Question: Does anything change if the personal communications become archived?

In this case, nothing has to change; the author still got the information from a personal communication (and not the archives), and thus the original citation is still valid. That being said, the author would have the option, if she desired, to reference the communication as found in the archives in order to make it easier for the reader to follow up and locate the full source.
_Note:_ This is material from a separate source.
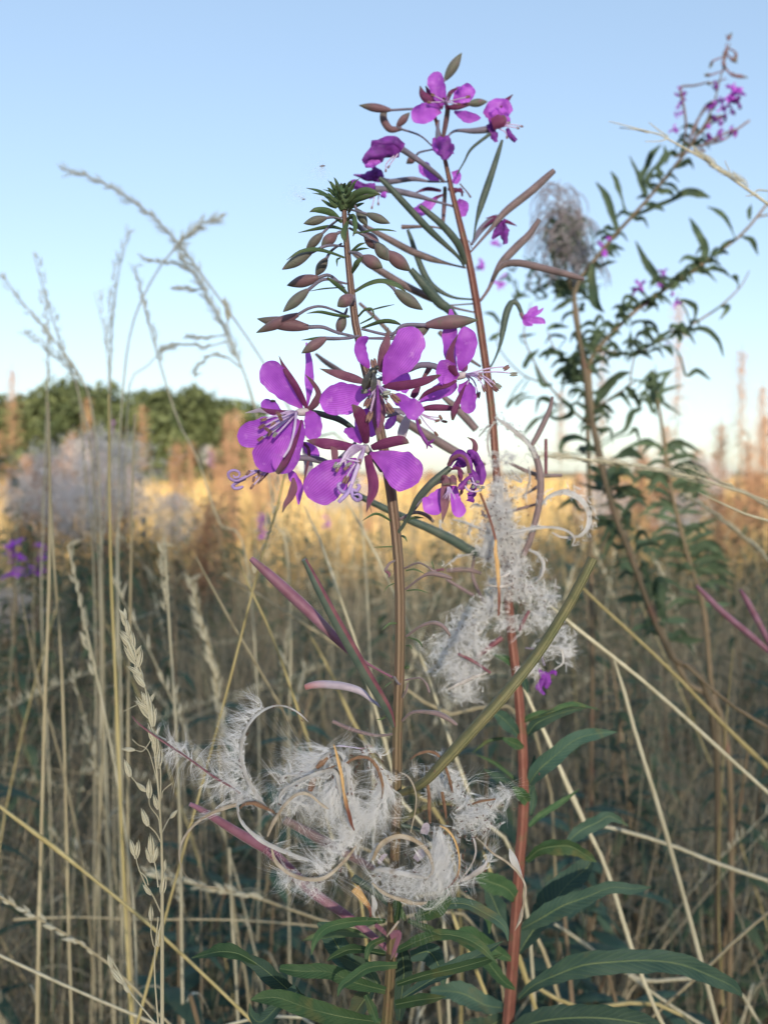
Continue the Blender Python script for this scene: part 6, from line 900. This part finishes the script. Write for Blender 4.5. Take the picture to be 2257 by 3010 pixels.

In this case, the author would simply use the citation format for archival materials like she would for any other interview, transcript, correspondence, etc. obtained from an archives.

Papal Encyclicals, Conciliar Documents, Canon Law, etc.

For most specialized Catholic documents, as well as classical works, examples and guidelines are available from the University of Notre Dame (Australia). Please note that these examples are given in notes-bibliography style, and will require adaptation to author-date as follows:

  • Instead of a footnote with author name and short title, use an in-text citation based on the name of the author and the year, e.g.: (Francis 2015).
  • Works cited entries will be identical to the bibliography examples, except that the year of publication should be placed immediately after the author name, e.g.: Francis. 2015. Laudato si’. Vatican City: Vatican Press.

(Note that, per CMOS 11.54, classical and medieval Latin works are capitalized in sentence style, but modern works are capitalized in headline style.)

Other Sources

For most other sources, including audio interviews, social media posts, and similar, the University of Canberra has an extensive citation guide with examples specific to author-date.